ALA President Loriene Roy responds to attempts to remove “The Golden Compass” from library shelves

Contacts: Macey Morales

ALA Media Relations

Deborah Caldwell-Stone

ALA’s Office for Intellectual Freedom

For Immediate Release

December 4, 2007

ALA President Loriene Roy responds to attempts to remove

"The Golden Compass" from library shelves

CHICAGO - The following is a statement issued by American Library Association President Loriene Roy regarding efforts to remove "The Golden Compass" from libraries and schools.

"This week, the movie, ‘The Golden Compass,’ based on the first book in Philip Pullman's fantasy trilogy entitled ‘His Dark Materials,’ will debut in theatres across the United States. The movie has triggered a boycott campaign sponsored by conservative religious organizations that believe the movie and the books are an attack on Christianity and the Catholic Church. The groups are urging parents not to see the movie or purchase the books.

"The call to boycott the filmed version of ‘The Golden Compass’ has inspired a parallel effort to remove the novel and its companion volumes from libraries and schools. Much like efforts to ban the Harry Potter books, fear and misinformation are driving the effort to deprive students and library users access to Pullman's critically praised books, which are recommended by both religious and secular critics.

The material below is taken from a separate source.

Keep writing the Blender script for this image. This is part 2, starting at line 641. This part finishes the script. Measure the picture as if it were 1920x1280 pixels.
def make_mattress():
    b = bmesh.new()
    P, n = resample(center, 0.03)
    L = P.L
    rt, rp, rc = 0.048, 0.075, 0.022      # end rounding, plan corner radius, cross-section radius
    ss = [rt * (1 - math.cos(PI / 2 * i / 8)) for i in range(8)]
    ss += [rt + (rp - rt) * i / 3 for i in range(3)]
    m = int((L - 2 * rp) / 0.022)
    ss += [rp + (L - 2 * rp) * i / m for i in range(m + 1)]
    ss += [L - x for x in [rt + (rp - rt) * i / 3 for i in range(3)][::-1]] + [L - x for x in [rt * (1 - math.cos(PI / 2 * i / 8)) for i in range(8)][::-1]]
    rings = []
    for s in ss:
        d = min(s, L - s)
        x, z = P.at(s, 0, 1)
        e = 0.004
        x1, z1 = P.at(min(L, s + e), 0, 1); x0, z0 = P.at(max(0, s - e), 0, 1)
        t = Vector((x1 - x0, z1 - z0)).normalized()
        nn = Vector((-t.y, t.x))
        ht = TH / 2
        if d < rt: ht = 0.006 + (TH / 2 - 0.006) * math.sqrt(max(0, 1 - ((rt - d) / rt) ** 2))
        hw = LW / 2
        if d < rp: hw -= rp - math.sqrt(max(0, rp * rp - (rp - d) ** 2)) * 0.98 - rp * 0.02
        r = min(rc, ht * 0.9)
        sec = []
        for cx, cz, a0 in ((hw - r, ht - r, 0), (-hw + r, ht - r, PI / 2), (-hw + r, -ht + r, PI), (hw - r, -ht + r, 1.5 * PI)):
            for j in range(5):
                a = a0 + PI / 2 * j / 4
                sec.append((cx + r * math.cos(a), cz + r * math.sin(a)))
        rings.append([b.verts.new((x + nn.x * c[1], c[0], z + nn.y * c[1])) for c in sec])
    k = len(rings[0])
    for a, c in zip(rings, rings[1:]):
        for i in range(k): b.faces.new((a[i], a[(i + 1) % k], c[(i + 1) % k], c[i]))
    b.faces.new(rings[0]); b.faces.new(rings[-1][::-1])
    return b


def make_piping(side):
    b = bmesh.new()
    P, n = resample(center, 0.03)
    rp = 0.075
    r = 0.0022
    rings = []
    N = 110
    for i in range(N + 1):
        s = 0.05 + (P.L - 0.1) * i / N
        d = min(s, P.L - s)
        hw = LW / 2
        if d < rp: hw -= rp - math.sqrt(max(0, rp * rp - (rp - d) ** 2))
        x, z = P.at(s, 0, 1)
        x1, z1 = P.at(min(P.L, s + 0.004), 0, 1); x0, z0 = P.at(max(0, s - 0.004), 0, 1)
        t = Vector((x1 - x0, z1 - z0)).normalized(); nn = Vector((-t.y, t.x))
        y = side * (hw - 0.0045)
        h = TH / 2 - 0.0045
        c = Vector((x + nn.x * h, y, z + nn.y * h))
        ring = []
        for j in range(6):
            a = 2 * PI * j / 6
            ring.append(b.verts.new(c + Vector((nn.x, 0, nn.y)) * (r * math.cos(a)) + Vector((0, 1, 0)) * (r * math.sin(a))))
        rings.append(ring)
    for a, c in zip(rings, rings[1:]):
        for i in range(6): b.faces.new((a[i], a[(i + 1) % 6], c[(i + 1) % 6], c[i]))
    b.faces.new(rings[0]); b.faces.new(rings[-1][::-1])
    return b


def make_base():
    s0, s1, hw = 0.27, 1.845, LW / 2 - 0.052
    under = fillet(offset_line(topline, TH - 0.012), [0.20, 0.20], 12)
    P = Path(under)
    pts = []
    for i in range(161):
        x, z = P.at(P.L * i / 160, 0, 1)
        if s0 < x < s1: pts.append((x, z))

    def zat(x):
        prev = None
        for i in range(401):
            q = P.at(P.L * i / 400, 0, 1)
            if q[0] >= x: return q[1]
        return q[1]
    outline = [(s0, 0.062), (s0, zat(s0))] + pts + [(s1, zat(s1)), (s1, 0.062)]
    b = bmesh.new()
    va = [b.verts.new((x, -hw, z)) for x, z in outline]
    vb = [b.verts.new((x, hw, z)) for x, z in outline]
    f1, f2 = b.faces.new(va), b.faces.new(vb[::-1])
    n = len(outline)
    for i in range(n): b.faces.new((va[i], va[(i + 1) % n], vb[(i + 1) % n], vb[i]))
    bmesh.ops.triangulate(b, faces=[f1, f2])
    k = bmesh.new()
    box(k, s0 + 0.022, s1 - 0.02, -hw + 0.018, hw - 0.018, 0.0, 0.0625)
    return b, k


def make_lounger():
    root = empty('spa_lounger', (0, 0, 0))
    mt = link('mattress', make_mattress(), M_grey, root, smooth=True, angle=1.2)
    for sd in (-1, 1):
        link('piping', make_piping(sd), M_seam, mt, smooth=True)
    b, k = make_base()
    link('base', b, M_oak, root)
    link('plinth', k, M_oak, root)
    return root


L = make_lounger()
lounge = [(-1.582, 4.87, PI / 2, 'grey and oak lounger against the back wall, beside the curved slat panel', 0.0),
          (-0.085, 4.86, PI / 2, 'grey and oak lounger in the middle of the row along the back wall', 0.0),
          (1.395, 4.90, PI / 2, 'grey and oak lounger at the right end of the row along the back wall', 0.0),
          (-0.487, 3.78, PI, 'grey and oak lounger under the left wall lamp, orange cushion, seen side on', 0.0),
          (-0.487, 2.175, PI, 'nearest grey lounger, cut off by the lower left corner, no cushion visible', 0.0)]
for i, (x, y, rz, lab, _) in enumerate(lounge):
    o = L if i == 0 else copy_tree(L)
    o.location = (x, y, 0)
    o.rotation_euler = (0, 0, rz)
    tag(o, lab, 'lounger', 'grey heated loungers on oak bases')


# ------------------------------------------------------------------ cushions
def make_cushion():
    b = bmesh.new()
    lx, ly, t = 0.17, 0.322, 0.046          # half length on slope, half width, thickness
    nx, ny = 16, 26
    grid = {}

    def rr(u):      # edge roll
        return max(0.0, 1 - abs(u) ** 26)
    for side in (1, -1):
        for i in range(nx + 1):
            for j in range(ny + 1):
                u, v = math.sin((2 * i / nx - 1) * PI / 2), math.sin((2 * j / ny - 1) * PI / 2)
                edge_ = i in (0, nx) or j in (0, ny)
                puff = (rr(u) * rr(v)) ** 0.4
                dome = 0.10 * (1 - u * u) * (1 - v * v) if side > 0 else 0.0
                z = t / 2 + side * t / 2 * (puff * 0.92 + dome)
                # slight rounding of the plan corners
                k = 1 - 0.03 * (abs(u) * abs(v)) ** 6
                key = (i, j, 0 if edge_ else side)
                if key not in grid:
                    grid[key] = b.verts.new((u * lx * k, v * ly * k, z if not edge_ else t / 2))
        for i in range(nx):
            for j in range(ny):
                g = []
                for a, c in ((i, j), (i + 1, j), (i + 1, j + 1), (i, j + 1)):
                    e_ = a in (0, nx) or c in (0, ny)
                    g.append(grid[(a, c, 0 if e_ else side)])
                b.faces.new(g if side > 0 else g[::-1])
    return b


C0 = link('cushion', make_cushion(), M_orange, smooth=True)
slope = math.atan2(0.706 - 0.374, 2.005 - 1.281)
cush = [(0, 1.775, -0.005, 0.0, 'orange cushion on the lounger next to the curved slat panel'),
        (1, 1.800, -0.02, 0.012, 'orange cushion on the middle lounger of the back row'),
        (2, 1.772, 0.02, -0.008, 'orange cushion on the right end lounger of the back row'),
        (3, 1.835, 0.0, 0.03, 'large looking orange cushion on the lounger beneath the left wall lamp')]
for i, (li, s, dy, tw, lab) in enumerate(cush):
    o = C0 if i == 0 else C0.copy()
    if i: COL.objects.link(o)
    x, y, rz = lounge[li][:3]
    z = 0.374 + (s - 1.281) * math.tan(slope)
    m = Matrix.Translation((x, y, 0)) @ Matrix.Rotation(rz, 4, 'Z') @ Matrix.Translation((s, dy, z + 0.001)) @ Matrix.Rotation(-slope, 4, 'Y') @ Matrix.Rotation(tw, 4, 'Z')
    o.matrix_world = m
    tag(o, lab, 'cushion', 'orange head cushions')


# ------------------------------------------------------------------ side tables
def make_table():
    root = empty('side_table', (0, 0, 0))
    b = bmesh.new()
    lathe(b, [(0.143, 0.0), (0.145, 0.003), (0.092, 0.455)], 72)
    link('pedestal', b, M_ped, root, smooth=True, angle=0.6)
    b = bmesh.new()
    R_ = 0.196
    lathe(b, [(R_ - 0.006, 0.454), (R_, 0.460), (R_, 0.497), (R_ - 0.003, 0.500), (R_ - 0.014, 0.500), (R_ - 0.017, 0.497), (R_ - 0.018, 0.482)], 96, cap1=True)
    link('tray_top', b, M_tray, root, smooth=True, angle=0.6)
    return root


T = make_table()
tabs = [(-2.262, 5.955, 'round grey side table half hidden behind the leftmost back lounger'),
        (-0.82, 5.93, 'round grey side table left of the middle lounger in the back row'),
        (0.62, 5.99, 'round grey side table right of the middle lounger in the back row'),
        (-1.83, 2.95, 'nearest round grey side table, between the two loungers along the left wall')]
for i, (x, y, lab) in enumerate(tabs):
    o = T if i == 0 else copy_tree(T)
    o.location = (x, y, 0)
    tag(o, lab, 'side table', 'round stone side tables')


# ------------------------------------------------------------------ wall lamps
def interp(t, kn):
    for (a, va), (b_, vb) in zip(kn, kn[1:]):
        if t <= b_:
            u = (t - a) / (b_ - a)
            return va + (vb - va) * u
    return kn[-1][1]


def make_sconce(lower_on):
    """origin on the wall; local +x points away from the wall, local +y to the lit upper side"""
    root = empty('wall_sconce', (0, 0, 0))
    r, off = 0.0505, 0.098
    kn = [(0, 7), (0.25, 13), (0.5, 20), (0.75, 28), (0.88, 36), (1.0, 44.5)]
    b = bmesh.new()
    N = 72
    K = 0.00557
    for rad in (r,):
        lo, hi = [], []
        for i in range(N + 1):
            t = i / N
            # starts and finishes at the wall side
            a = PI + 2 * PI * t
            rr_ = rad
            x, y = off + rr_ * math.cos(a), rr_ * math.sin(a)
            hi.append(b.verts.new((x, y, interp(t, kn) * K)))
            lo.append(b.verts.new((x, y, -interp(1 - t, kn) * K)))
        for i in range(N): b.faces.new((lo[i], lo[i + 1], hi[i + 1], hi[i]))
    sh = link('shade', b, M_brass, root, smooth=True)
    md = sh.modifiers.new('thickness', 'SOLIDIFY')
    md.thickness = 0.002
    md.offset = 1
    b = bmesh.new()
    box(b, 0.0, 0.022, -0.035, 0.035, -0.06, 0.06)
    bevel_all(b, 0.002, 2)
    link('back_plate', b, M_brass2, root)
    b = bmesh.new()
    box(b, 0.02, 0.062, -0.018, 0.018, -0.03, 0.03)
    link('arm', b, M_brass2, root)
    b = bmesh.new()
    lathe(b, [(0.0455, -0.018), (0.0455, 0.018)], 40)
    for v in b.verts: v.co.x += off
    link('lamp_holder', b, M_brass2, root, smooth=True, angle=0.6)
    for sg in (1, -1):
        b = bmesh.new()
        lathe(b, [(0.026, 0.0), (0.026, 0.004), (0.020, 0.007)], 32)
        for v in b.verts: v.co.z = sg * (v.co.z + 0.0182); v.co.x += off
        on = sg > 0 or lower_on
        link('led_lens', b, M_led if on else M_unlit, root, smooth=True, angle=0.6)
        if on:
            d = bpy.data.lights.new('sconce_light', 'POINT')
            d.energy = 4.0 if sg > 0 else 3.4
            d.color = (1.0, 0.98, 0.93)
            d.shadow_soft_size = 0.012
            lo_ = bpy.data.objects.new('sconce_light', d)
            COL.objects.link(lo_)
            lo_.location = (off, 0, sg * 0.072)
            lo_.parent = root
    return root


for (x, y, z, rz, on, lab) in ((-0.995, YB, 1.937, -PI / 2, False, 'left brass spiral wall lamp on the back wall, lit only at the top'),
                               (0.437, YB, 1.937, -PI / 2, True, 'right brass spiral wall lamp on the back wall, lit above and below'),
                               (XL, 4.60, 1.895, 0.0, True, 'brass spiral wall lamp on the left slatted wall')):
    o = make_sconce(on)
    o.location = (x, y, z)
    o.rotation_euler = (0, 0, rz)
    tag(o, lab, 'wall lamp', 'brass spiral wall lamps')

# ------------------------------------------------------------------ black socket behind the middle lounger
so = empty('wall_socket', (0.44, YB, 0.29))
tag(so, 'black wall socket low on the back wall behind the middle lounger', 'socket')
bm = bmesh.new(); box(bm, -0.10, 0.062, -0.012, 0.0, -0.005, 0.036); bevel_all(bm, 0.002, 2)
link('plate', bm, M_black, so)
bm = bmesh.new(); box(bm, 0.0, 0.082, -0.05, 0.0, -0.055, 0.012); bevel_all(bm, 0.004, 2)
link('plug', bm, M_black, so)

"It is one thing to disagree with the content of a book or the viewpoint of an author; it is quite another thing to block access to that material because of that disagreement. Removing a book from a school or library because the author is an atheist, or because a religious group disagrees with the book's viewpoint, is censorship that runs counter to our most cherished freedoms and our history as a nation that celebrates and protects religious diversity.

"We encourage librarians, teachers and parents to resist the call to censorship. Censorship results in the opposite of true education and learning. Young people will only develop the skills they need to analyze information and make choices among a wide variety of competing sources if they are permitted to read books and explore ideas under the guidance of caring adults.

"We realize, of course, that not every book is for everyone. Parents know their children best and should guide their children’s reading. If parents think a particular book is not suitable for their child, they should guide their child to other books. But they should not impose their beliefs on other people’s children.

"By resisting the call to censor and boycott ‘The Golden Compass,’ we send the message to young people that in this country they have the right to choose what they will read and that they will be expected to develop the ability to think critically about what they read, rather than allowing others to do their thinking for them."